The list of companies that Point Park students can complete a co-op with include the Allegheny County Department of Human Services, BNY Mellon, Phipps Conservatory and Botanical Gardens, the Pittsburgh Playhouse, Northwestern Mutual and the U.S. Military, among many others.

According to Hobson, the advantages of completing a co-op are numerous. Being paid a full-time wage can help students toward paying their tuition and other living expenses, not to mention working in a professional environment bolsters students’ confidence and allows them to network with other working professionals.

One of the biggest benefits of doing a co-op, Hobson said, is that when a co-op is successful, there is a high chance that the student will continue to work at that company or in a similar industry.

“I do believe that all students would benefit from participation in co-op,” Hobson said. “As a form of experiential learning, co-op provides an opportunity for students to jump-start their career while still connected to the safety net of a university setting.”

As much as the university is present to, in Hobson’s words, provide a “safety net” for students, Hobson believes that an active cooperation between the Career Development Center and students is the path for students to develop successful careers.

“A flower doesn’t grow overnight and you won’t get a job overnight, even if you graduated yesterday,” Hobson said. “It takes time.

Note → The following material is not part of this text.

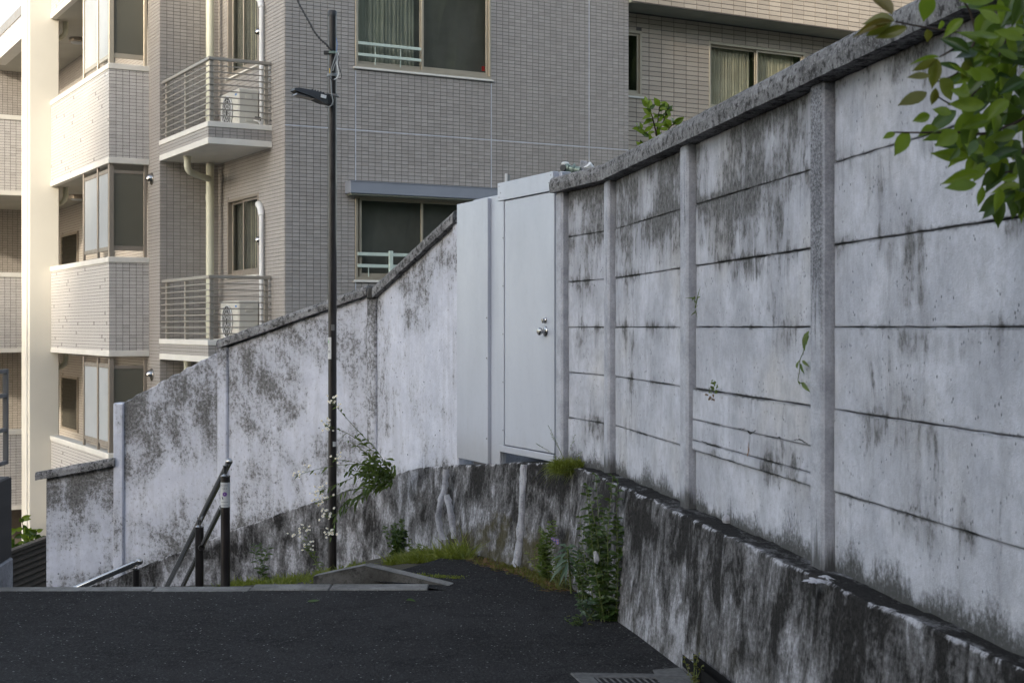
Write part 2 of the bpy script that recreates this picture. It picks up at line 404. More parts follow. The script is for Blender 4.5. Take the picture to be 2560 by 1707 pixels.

Let [the career office] help you while you have time to spend. By working with career counselors upon arrival to the university, students provide themselves with time for networking, job shadowing, interview preparation, and may even have the opportunity to participate in one or more experiential learning opportunities. Students must realize that they are responsible for leading their career journey. The more they put into it, the more they will get out of it.”